"Cap o' Rushes" Lesson Plan

Elementary, Intermediate, Junior high

by Jean D. Rusting,
Author of The Multicultural Cinderella. Rusting Educational Services (4523 Elinora Ave., Oakland, CA, 94619)


Students will: Note to teacher: there are more activities below than you will want to use. Review and highlight those most suited to your class.

Materials needed

A copy of "Cap o' Rushes" is available on the Internet from the Tales of Wonder site.

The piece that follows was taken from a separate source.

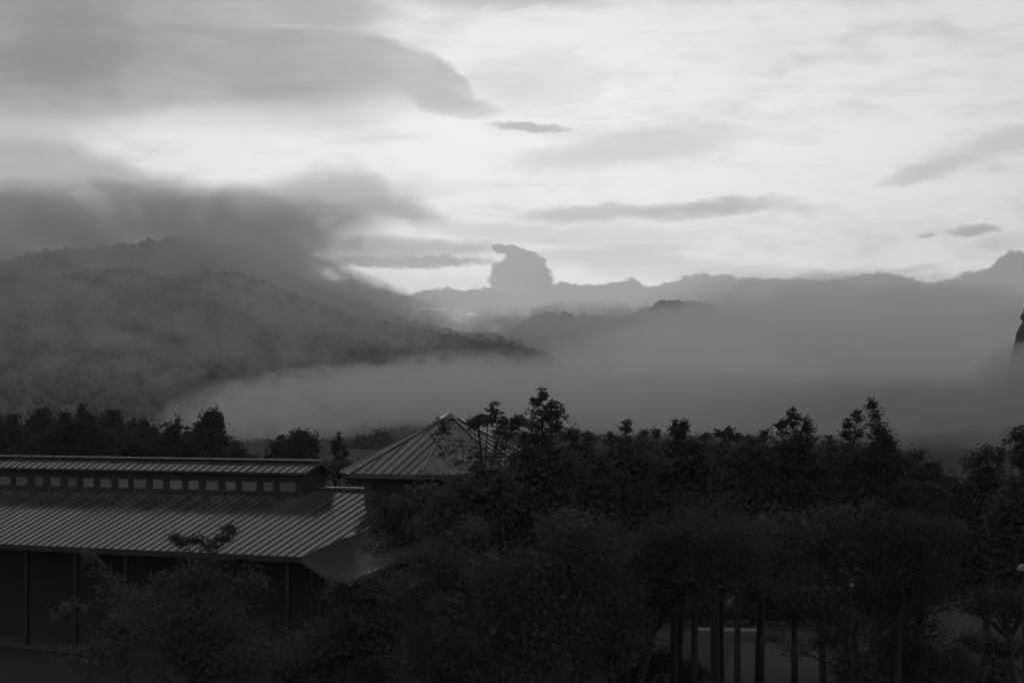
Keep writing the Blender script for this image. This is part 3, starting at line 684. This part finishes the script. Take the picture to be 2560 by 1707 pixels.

The teacher needs paper to reproduce handouts: a copy of the story for each student, newspaper/construction paper/brown paper bags/scissors/tape for the group garment-making exercise, and art materials for graphic response.

Pre-reading strategies

Pre-reading/writing prompts: Review/define these words: drama, script, radio play, narrator, choral reading, Greek chorus (spoken), dialog, fade in, fade out, announcer, artistic license, stage, live action

Read and listen/perform and present strategies

"Cap o' Rushes" is just a little over two pages long and consists mainly of dialog. Students read the story out loud in small read-around groups to get a sense of the action.

The players:

Students work in small groups to decide how many speaking parts there are to be. Although there are nine parts, some people speak together, and students may decide to have several narrators speaking at different times, or several narrators acting like a Greek chorus. Group are free to use artistic license in presenting and interpreting the story for the class.

Post-reading strategies

Post-writing prompt: In this version of Cap o' Rushes the father admits he was wrong and the daughter forgives him. What do you think about this ending? What other ways might this story end?

Spelling list exercise: Students work in small groups to develop a list of 10 or 15 words which group members believe everyone should be able to spell. In whole class students combine their lists and then play spelling games or take written test.

Compare/contrast exercise: If students have recently read another Cinderella version they discuss common elements, similarities and differences.

Graphic response exercise:

Make a comic book of "Cap o' Rushes" using one, two or three sheets of 8 1/2" x 11" paper.

  1. Fold the paper in half the long way. The folded paper is 4 1/4" by 11".
  2. Open paper out flat and fold it in half the short way. The folded paper is 8 1/2" by 5 1/2".
  3. Open the paper out flat and fold the 8 1/2" right edge into the center fold.
  4. Open the paper out flat and make the same fold from the 8 1/2" left edge.
  5. Now, open the paper out flat and look at it. Your 8 1/2" by 11" paper has 8 boxes.
Illustrate the story by drawing the action and showing conversation in each box. The first box (top left corner box) is the title box. Put the title of the story and the name of the student author/illustrator in the first box.

Before you actually begin to draw your comic book look at the text of the story and write out the captions for the remaining 15 boxes.

For example:

The above list is only a suggestion. Square One could show all three daughters talking at once, responding to the father's question.

Review the story and figure out how many dialog boxes or scenes you will want. You may find you need at least two pages and possible 3 pages to create your own unique "Cap o' Rushes" comic book.

Weaving/plaiting exercises:

Teams of students create a woven or plaited cape from materials at hand: construction paper, newspaper, brown bags. Assign someone in the group to be the historian, the person who records that actions of the others. The historian does not participate in making the cape, but simply records who said what and who did what. The challenge for the teams: make such a cape-like garment which covers the whole body of one of the members of the group. How will your team go about making one. How long does it take to create a wearable cape? The historian for each group reports on the group efforts. Whole class judges the best garment. Students listen to the report from each group and then discuss what they learned from this activity.

Post-reading discussion--a new name for Cap o' Rushes: In small groups students discuss an appropriate name and give a reason for that name. Students then share their discussions with the whole class.

Library and Research

The story of "Cap o' Rushes" is found in several picture books and in various collections. As an extra-credit homework assignment, students browse their local library shelves for these titles. Hint: look in anthologies. Extra-credit assignment: Researchers say that King Lear comes from a Cap o' Rushes story. What can you find out about the story of King Lear?

Extra-credit assignment: What do you know about the art of weaving? Macramé? Crocheting? Knitting?